Supplied information ->

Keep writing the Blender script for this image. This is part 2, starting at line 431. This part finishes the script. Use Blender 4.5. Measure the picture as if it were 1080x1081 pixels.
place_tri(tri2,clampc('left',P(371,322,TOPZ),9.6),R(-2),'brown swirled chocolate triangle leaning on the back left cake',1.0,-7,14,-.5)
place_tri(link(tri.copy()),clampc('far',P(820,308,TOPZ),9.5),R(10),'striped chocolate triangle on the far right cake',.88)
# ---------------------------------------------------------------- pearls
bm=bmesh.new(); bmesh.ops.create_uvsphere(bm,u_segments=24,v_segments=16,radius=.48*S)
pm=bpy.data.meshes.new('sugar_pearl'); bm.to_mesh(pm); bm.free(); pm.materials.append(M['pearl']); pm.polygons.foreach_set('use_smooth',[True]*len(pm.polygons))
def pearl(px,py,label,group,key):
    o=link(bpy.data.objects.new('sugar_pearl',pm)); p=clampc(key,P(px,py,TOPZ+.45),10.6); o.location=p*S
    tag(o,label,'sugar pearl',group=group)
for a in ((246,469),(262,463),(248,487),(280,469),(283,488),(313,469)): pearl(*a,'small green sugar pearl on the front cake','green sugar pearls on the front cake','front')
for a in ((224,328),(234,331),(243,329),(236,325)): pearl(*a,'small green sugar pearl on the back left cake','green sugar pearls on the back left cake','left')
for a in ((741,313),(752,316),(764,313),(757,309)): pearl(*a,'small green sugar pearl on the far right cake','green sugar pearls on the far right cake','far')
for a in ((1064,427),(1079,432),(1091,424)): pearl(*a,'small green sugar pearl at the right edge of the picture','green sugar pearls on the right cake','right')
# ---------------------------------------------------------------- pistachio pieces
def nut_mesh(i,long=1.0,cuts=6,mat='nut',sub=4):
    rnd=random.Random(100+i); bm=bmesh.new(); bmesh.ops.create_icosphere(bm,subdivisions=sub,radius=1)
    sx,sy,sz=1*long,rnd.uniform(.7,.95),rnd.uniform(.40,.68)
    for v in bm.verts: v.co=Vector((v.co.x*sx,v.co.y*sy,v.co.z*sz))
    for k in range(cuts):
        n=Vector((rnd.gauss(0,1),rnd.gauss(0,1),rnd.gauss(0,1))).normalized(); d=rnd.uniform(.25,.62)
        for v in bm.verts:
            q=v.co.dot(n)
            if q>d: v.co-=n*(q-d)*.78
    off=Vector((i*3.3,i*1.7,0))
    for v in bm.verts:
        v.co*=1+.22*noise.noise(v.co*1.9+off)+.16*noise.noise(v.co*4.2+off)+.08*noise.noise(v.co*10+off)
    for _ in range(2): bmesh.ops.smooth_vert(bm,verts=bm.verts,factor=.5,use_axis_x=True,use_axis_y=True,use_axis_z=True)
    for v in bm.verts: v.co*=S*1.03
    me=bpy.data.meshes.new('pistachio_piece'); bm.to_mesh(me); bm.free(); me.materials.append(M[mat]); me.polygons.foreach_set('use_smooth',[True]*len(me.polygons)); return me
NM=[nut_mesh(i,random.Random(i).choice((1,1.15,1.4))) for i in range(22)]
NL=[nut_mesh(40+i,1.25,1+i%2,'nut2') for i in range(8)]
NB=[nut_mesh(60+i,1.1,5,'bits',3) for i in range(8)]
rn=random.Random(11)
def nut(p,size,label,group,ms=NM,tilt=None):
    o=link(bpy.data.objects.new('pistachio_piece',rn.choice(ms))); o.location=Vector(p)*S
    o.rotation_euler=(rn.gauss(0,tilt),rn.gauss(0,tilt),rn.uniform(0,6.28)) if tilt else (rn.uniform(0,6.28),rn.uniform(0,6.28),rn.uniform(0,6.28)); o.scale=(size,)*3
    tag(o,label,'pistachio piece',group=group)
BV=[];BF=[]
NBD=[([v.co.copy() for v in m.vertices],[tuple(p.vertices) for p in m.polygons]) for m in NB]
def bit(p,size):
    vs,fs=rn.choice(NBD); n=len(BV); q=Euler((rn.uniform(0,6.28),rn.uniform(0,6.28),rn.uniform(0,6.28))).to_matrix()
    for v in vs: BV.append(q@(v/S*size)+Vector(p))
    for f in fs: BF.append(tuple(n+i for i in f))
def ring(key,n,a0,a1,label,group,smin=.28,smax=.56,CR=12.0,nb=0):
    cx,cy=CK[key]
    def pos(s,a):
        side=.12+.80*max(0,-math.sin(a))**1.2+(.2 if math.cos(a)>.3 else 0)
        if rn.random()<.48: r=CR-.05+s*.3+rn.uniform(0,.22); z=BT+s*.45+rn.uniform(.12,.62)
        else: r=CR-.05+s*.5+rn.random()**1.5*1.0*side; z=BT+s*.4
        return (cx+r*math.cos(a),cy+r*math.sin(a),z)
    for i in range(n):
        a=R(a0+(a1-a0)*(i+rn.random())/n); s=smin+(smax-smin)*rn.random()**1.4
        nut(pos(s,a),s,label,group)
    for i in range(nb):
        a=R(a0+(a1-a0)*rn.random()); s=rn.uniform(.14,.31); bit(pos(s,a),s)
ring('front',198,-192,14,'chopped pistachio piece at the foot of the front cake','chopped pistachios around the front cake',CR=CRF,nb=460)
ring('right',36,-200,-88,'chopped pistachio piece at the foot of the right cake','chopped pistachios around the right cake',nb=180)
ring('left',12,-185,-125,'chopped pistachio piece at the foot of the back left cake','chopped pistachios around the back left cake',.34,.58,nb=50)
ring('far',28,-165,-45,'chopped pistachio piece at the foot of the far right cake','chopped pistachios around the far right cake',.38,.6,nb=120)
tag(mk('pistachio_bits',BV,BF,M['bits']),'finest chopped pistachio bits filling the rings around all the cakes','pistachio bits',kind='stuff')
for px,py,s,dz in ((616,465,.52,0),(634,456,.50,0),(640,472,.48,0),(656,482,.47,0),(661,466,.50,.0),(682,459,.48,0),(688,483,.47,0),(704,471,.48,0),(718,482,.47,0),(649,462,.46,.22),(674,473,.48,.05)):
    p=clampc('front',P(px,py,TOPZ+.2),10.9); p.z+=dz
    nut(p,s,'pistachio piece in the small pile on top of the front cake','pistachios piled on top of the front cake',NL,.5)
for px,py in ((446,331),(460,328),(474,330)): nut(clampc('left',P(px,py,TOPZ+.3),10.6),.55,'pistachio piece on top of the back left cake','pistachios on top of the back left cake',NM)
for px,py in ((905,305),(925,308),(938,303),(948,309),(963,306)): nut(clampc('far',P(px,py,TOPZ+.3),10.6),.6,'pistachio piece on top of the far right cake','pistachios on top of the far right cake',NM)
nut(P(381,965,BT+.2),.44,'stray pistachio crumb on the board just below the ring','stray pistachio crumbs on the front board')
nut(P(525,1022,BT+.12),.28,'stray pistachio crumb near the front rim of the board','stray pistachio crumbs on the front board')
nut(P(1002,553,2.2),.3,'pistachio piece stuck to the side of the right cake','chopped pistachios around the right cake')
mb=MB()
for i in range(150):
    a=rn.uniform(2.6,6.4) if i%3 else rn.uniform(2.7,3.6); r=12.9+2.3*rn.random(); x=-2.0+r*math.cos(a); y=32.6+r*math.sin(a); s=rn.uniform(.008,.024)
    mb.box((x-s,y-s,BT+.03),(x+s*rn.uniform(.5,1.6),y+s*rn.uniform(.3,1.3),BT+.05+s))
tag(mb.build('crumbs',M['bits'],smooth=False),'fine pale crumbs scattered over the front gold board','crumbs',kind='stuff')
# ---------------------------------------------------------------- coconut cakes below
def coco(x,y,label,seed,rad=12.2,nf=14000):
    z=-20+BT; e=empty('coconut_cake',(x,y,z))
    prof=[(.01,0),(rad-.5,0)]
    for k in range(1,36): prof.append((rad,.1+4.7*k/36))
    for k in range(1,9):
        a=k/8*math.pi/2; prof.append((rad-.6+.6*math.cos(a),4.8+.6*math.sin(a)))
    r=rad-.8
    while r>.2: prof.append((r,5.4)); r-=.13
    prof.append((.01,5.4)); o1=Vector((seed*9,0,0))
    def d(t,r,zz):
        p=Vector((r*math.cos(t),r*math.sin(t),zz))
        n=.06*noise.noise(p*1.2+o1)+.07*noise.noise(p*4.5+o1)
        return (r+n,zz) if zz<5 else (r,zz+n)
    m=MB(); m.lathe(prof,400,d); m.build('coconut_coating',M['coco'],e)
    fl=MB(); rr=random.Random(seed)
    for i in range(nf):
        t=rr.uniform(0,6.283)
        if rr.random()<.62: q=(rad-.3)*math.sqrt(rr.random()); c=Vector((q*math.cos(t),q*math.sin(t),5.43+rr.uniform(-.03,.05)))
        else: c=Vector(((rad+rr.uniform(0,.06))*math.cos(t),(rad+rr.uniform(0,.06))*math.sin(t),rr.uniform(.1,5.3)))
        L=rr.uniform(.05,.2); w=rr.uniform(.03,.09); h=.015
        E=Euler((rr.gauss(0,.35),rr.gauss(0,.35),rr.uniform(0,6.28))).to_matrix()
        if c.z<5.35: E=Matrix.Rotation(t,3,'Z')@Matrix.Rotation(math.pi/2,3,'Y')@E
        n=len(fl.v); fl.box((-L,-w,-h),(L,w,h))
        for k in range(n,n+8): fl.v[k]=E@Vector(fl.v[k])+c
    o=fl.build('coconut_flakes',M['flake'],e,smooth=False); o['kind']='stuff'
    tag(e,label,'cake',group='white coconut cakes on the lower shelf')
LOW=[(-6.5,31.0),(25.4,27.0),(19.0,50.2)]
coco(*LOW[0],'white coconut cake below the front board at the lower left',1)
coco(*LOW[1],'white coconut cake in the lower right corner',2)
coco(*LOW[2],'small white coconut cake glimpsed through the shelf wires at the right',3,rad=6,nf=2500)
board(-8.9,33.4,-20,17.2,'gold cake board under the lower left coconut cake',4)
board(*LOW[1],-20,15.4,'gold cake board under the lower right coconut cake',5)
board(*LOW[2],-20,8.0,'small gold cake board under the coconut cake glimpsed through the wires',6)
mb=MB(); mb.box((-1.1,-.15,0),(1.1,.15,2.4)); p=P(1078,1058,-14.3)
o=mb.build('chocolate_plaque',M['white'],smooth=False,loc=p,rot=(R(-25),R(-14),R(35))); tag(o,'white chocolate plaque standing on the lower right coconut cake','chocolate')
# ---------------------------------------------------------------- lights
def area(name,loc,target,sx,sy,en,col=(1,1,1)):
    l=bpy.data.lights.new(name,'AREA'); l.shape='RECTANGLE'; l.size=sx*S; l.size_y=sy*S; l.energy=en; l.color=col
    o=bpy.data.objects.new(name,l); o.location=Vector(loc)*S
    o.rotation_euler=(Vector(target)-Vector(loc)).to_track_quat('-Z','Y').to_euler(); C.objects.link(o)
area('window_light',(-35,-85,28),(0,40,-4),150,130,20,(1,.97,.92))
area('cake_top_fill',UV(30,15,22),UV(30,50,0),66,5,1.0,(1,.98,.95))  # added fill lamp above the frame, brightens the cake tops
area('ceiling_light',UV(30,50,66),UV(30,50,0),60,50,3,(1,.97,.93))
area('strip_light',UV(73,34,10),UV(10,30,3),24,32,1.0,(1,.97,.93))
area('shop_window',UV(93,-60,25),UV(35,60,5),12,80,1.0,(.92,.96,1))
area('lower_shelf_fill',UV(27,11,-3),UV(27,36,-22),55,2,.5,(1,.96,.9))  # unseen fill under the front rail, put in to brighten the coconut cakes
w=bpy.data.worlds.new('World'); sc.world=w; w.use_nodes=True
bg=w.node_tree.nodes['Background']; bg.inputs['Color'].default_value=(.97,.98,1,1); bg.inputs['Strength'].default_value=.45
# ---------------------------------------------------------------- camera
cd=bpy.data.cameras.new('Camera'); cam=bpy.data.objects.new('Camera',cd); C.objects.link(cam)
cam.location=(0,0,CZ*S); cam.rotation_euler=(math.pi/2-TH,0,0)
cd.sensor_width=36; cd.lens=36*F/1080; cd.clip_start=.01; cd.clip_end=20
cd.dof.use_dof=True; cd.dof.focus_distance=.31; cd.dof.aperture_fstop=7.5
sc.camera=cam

What is asked ->
Take every line from the data that contains the word "picture".

The response ->
Keep writing the Blender script for this image. This is part 2, starting at line 431. This part finishes the script. Use Blender 4.5. Measure the picture as if it were 1080x1081 pixels.
for a in ((1064,427),(1079,432),(1091,424)): pearl(*a,'small green sugar pearl at the right edge of the picture','green sugar pearls on the right cake','right')